By Nate Raymond
(Reuters) – U.S. President Joe Biden on Tuesday nominated five new federal judges, but did not at this time move forward with a plan opposed by a growing number of Democrats and progressives to appoint a Republican abortion opponent to a judgeship in Kentucky.
The latest nominees include Cindy Chung, a prosecutor Biden previously picked to serve as the U.S. attorney for Pittsburgh and is now seeking to make the first Asian American ever on the Philadelphia-based the 3rd U.S. Circuit Court of Appeals.
Biden also named four nominees for the U.S. District Court for the Eastern District of Pennsylvania, including two state court judges in Philadelphia who previously worked as public defenders representing indigent defendants.
Those two nominees are Judges Mia Perez and Kai Scott. The other two nominees are Kelley Hodge, a partner at the law firm Fox Rothschild, and John Murphy, a partner at Baker & Hostetler.
Not on Biden’s latest nominees list was Chad Meredith, a Republican former Kentucky solicitor general who the White House planned on June 24 to nominate to a judgeship despite his record defending abortion restrictions.
That day, though, the U.S. Supreme Court reversed the 1973 Roe v.

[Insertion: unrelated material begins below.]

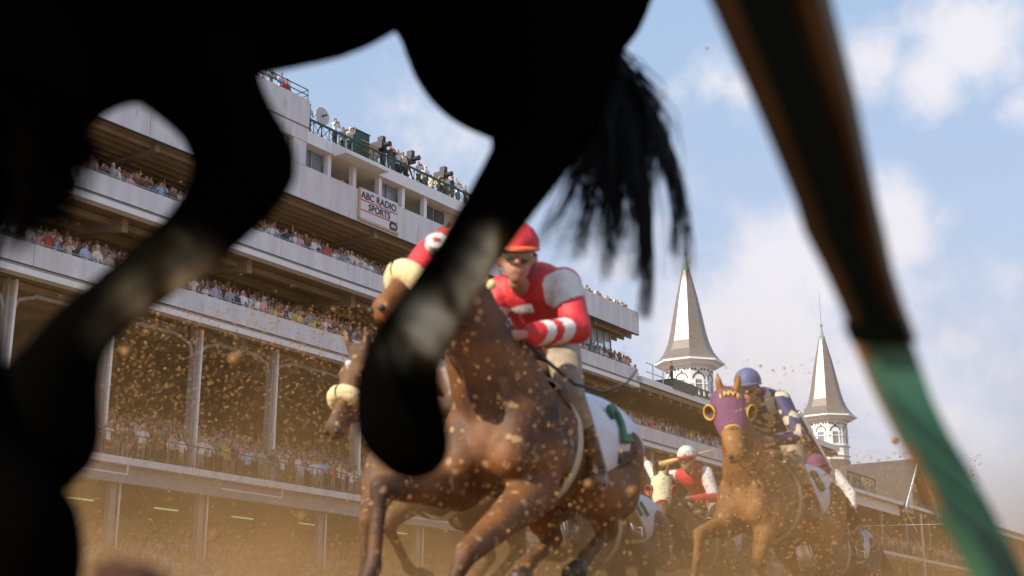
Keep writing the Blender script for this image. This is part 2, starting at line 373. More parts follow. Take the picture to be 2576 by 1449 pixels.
def truss(b):
    z0, z1 = 28.42, 29.12
    fbox(b, sB, S_ROOF, -.25, -.17, z1, z1 + .12); fbox(b, sB, S_ROOF, -.25, -.19, z0, z0 + .04)
    for a in np.arange(sB, S_ROOF, .62):
        tube(b, [FP(a, -.2, z0), FP(a, -.2, z1)], .028, 5)
        tube(b, [FP(a, -.2, z0), FP(a + .62, -.2, z1)], .02, 4); tube(b, [FP(a + .62, -.2, z0), FP(a, -.2, z1)], .02, 4)
part('railing', M['green'], truss)
part('roof_deck', M['apron'], lambda b: fbox(b, sB, S_ROOF, .1, 6, 28.4, 28.44))
part('upper_terrace', M['interior'], lambda b: [fbox(b, S_ROOF, S1, 0 + .75 * k, .75 * (k + 1), 24.95, 25.1 + .28 * k) for k in range(6)])
# glazed lounge under the right end of the press level
sg0, sg1 = s_at(1640, 23.0), s_at(1748, 23.0)
gl = part('window', M['steel'], lambda b: [fbox(b, a, a + .1, .9, 1.0, 21.9, 24.6) for a in np.linspace(sg0, sg1, 7)] + [fbox(b, sg0, sg1, .9, 1.0, 22.9, 23.0)] + [fbox(b, sg1, sg1 + .1, .9, 6, 24.5, 24.6), fbox(b, sg1, sg1 + .1, 5.9, 6, 21.9, 24.6), fbox(b, sg1, sg1 + .1, 3.4, 3.5, 21.9, 24.6)])
part('pane', M['glassclear'], lambda b: fbox(b, sg0, sg1, 1.02, 1.04, 21.9, 24.5), gl)
# back walls, stair cores
part('back_wall', M['interior'], lambda b: [fbox(b, S0, sg0 - 2, 11, 11.4, 20, 24.9), fbox(b, S0, 118, 13, 13.4, 9, 21), fbox(b, S0, 118, 22, 22.4, 0, 9.5)])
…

Wade decision recognizing a nationwide right to abortions. The nomination did not occur, though the White House has declined to say if it would later.

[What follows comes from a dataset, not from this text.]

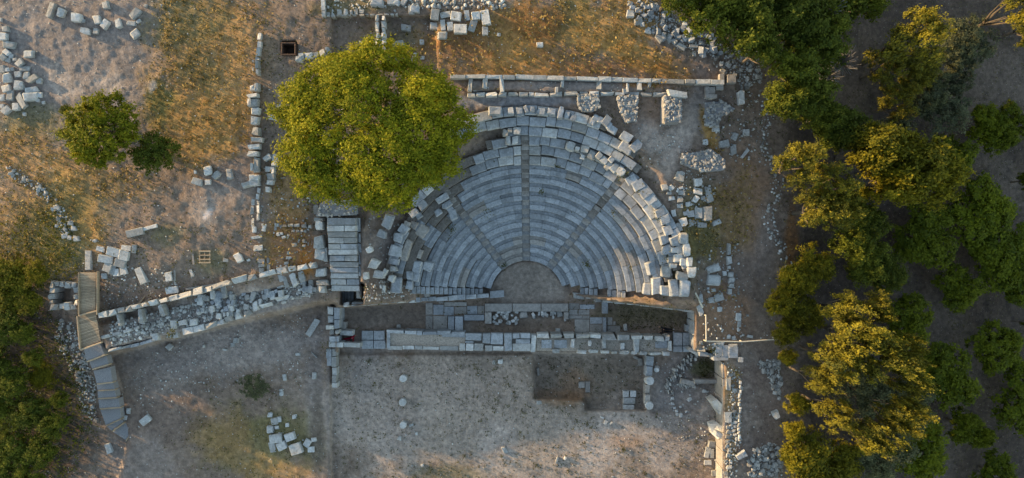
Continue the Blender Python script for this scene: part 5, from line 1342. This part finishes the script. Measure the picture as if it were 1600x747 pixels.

Biden on Friday said the Supreme Court decision was an exercise in “raw political power” and signed an executive order to ease access to services to terminate pregnancies.
Democratic Representative John Yarmuth of Kentucky has said Meredith’s appointment was likely “a part of some larger deal on judicial nominations” with Republican Senate Minority Leader Mitch McConnell of Kentucky, which McConnell has not confirmed.

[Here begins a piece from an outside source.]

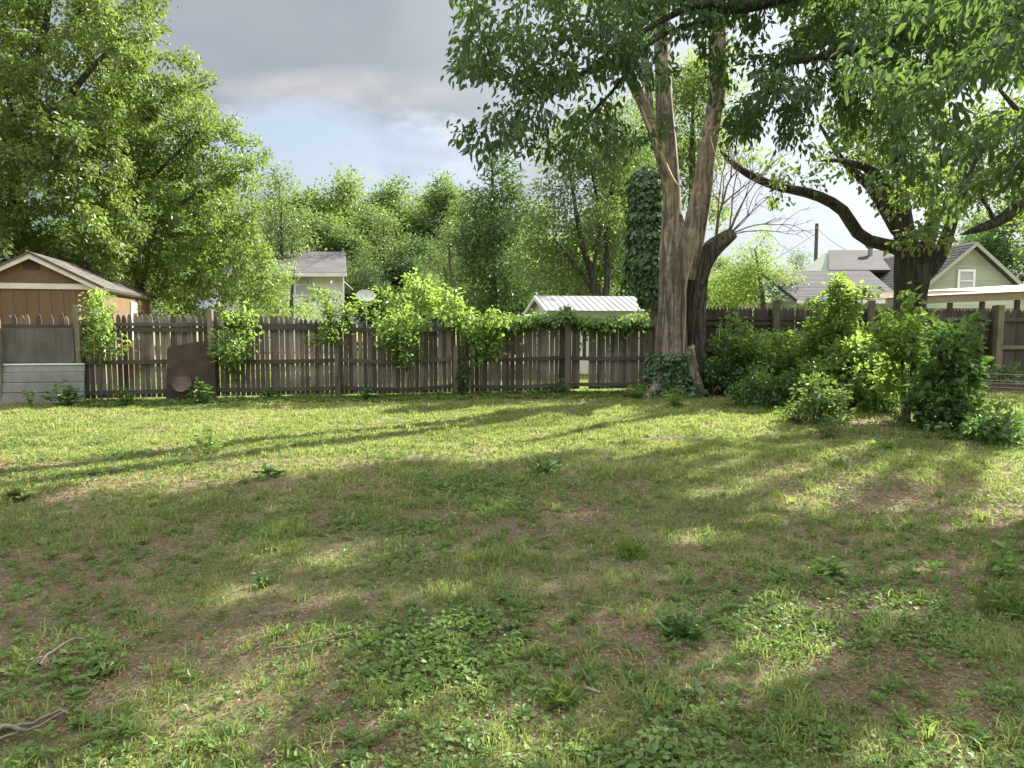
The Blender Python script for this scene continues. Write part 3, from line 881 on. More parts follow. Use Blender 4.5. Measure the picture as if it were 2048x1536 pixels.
# grooves of the panel siding, cut as thin raised boards
mb = MB()
nb_ = 26
for k in range(nb_):
    s = (k + .5) / nb_ * LEN
    mb.box(c0 + ts * s + ns * .004 + UP * EZ / 2, (LEN / nb_ - .02, .012, EZ), [ts, ns, UP], g.random())
for k in range(11):
    s = (k + .5) / 11 * W; z = EZ - .02
    mb.box(c0 + tf * s + nf * .004 + UP * z / 2, (W / 11 - .02, .012, z), [tf, nf, UP], g.random())
mb.build('siding', M['shed'], wall)
mb = MB(); th = .13
for s in (c0 + nf * .02 + ns * .02,):
    mb.box(c0 + nf * .022 + tf * .06 + UP * EZ / 2, (.16, .03, EZ), [tf, nf, UP]); mb.box(c0 + ns * .022 + ts * .05 + UP * EZ / 2, (.12, .03, EZ), [ts, ns, UP])
mb.box(c0 + ns * .022 + ts * (LEN - .06) + UP * EZ / 2, (.12, .03, EZ), [ts, ns, UP])
mb.box(c0 + ns * .026 + ts * LEN / 2 + UP * (EZ - .08), (LEN, .03, .14), [ts, ns, UP])
mb.box(c0 + nf * .03 + tf * W / 2 + UP * (EZ - .04), (W, .03, .14), [tf, nf, UP])
ap = c0 + tf * W / 2 + UP * AZ
for e, sgn in ((c0 + UP * EZ, 1), (c0 + tf * W + UP * EZ, -1)):
    dr = ap - e; mb.prism([e - dr * .1 + nf * .12, ap + nf * .12, ap + nf * .12 - UP * .15, e - dr * .1 + nf * .12 - UP * .15], nf * .03)
mb.build('trim', M['trim'], sh)
rmb = MB()
for e in (c0 + UP * (EZ + .02), c0 + tf * W + UP * (EZ + .02)):
    a2 = ap + UP * .03; dr = a2 - e; e2 = e - dr * .12
    roof_courses(e2 + nf * .17, e2 + ts * (LEN + .15), a2 + ts * (LEN + .15), a2 + nf * .17, .05, .14, g, rmb)
rmb.build('roof', M['shingle_b'], sh)
MB().box(ap - UP * .3 + nf * .012, (.36, .03, .2), [tf, nf, UP]).build('vent', M['brown_board'], sh)
fr2 = MB()
cc = c0 + ts * 4.05 + ns * .03
for dx_, dz, w_, h_ in ((0, 2.18, 1.0, .2), (-.42, 1.6, .13, 1.0), (.42, 1.6, .13, 1.0), (0, 2.0, .9, .1)):
    fr2.box(cc + ts * dx_ + UP * dz, (w_, .04, h_), [ts, ns, UP])
d_ = fr2.build('door_frame', M['trim'], sh)
MB().box(cc - ns * .012 + UP * 1.1, (.72, .03, 1.9), [ts, ns, UP]).build('door', M['shed'], sh)


def window(c, w, h, t, nn, parent, pane='glass', fr='white', bw=.07):
    mb = MB()
    for dx_, dz, a_, b_ in ((0, h / 2 + bw / 2, w + 2 * bw, bw), (0, -h / 2 - bw / 2, w + 2 * bw + .06, bw), (-w / 2 - bw / 2, 0, bw, h), (w / 2 + bw / 2, 0, bw, h), (0, 0, w, .05)):
        mb.box(c + t * dx_ + UP * dz + nn * .03, (a_, .06, b_), [t, nn, UP])
    f_ = mb.build('window', M[fr], parent)
    MB().box(c + nn * .006, (w, .012, h), [t, nn, UP]).build('pane', M[pane], f_)
    return f_


def clapboard(poly_fn, x0, x1, z0, z1, y, rowh, mb, g):
    z = z0
    while z < z1:
        a_, b_ = poly_fn(z + rowh * .5)
        a_, b_ = max(a_, x0), min(b_, x1)
        if b_ - a_ > .05:
            zt = min(z + rowh, z1)
            mb.add([(a_, y - .018, z), (b_, y - .018, z), (b_, y - .003, zt), (a_, y - .003, zt), (a_, y, z), (b_, y, z)], [(0, 1, 2, 3), (0, 4, 5, 1)], g.random())
        z += rowh


# --- white house far left
Yh = 42.0
xl, xr = P(430, HOR, Yh)[0], P(689, HOR, Yh)[0]; ez = P(0, 545, Yh)[2]; rz = P(0, 503, Yh + 3.6)[2]
hw = thing('white_house', ((xl + xr) / 2, Yh, 0), 'white two storey house with pale grey roof among trees on the left', 'house')
MB().prism([(xl, Yh, 0), (xr, Yh, 0), (xr - 1.9, Yh + 8, 0), (xl - 1.9, Yh + 8, 0)], (0, 0, ez)).build('wall', M['wall_white'], hw)
rmb = roof_courses((xl - .2, Yh - .5, ez - .05), (xr + .28, Yh - .5, ez - .05), (xr - .72, Yh + 3.8, rz), (xl - 1.2, Yh + 3.8, rz), .12, .18, g)
quad_slab(rmb, (xl - 2.2, Yh + 8.3, ez - .05), (xr - 1.8, Yh + 8.3, ez - .05), (xr - .72, Yh + 3.8, rz), (xl - 1.2, Yh + 3.8, rz), .12)
rmb.build('roof', M['roof_pale'], hw)
MB().prism([(xr - .01, Yh + .02, ez - .02), (xr - 1.88, Yh + 7.9, ez - .02), (xr - .91, Yh + 3.8, rz - .15)], (.02, 0, 0)).build('gable', M['wall_white'], hw)
MB().box(((xl + xr) / 2 + .04, Yh - .52, ez - .16), (xr - xl + .5, .04, .2)).build('fascia', M['white'], hw)
MB().box((xr - .05, Yh - .03, ez / 2), (.12, .05, ez)).build('corner_trim', M['white'], hw)
window(np.array([P(608, HOR, Yh)[0], Yh - .02, P(0, 569, Yh)[2]]), .82, 1.15, np.array([1., 0, 0]), np.array([0, -1., 0]), hw, 'blind')
mb = MB(); quad_slab(mb, (xr - .1, Yh + .4, P(0, 560, Yh)[2]), (xr + .45, Yh + .5, P(0, 578, Yh)[2]), (xr - .02, Yh + 2.5, P(0, 578, Yh)[2]), (xr - .57, Yh + 2.4, P(0, 560, Yh)[2]), .05)
mb.build('awning', M['white'], hw)
# --- pale metal-roofed outbuilding
q0, qb, qe = np.array([1.21, 22.5, 0]), np.array([.67, 25.5, 0]), None
tl = nrm(np.array([3, .54, 0])); tw = nrm(qb - q0); Wd, Ln = np.linalg.norm(qb - q0), 4.6
ez, rz = 2.06, 2.48
ob = thing('outbuilding', q0, 'small white outbuilding with pale metal roof behind the back fence', 'outbuilding')
MB().prism([q0, qb, qb + UP * ez, (q0 + qb) / 2 + UP * rz, q0 + UP * ez], tl * Ln).build('wall', M['wall_white'], ob)
rmb = MB(); rid = (q0 + qb) / 2 + UP * (rz + .05)
for e, s in ((q0, -1), (qb, 1)):
    e2 = e + UP * (ez + .0) + tw * s * .25 - UP * .05
    quad_slab(rmb, e2 - tl * .2, e2 + tl * (Ln + .2), rid + tl * (Ln + .2), rid - tl * .2, .03)
    for k in range(24):
        u = -.2 + (k + .5) * (Ln + .4) / 24; rmb.tube([e2 + tl * u + UP * .004, rid + tl * u + UP * .004], .008, 4, g.random())
rmb.build('roof', M['metal_roof'], ob)
mb = MB()
for e, s in ((q0, -1), (qb, 1)):
    e2 = e + UP * (ez - .05) + tw * s * .25; mb.prism([e2 - tl * .22, rid - tl * .22, rid - tl * .22 - UP * .14, e2 - tl * .22 - UP * .14], tl * .03)
mb.build('fascia', M['white'], ob)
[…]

Senator Dick Durbin of Illinois, the Senate Judiciary Committee’s chairman, suggested on Monday Democrats might not support Meredith. “What’s in it for us?” he asked reporters.
The latest nominations came as progressives have stepped up calls for the White House and Senate Democrats to move quicker to fill 120 judicial vacancies before Republicans can potentially retake the chamber in November’s midterm elections.
“It would be a historic mistake to not take advantage of the coming weeks,” said Russ Feingold, a Democratic former senator from Wisconsin and leader of the American Constitution Society.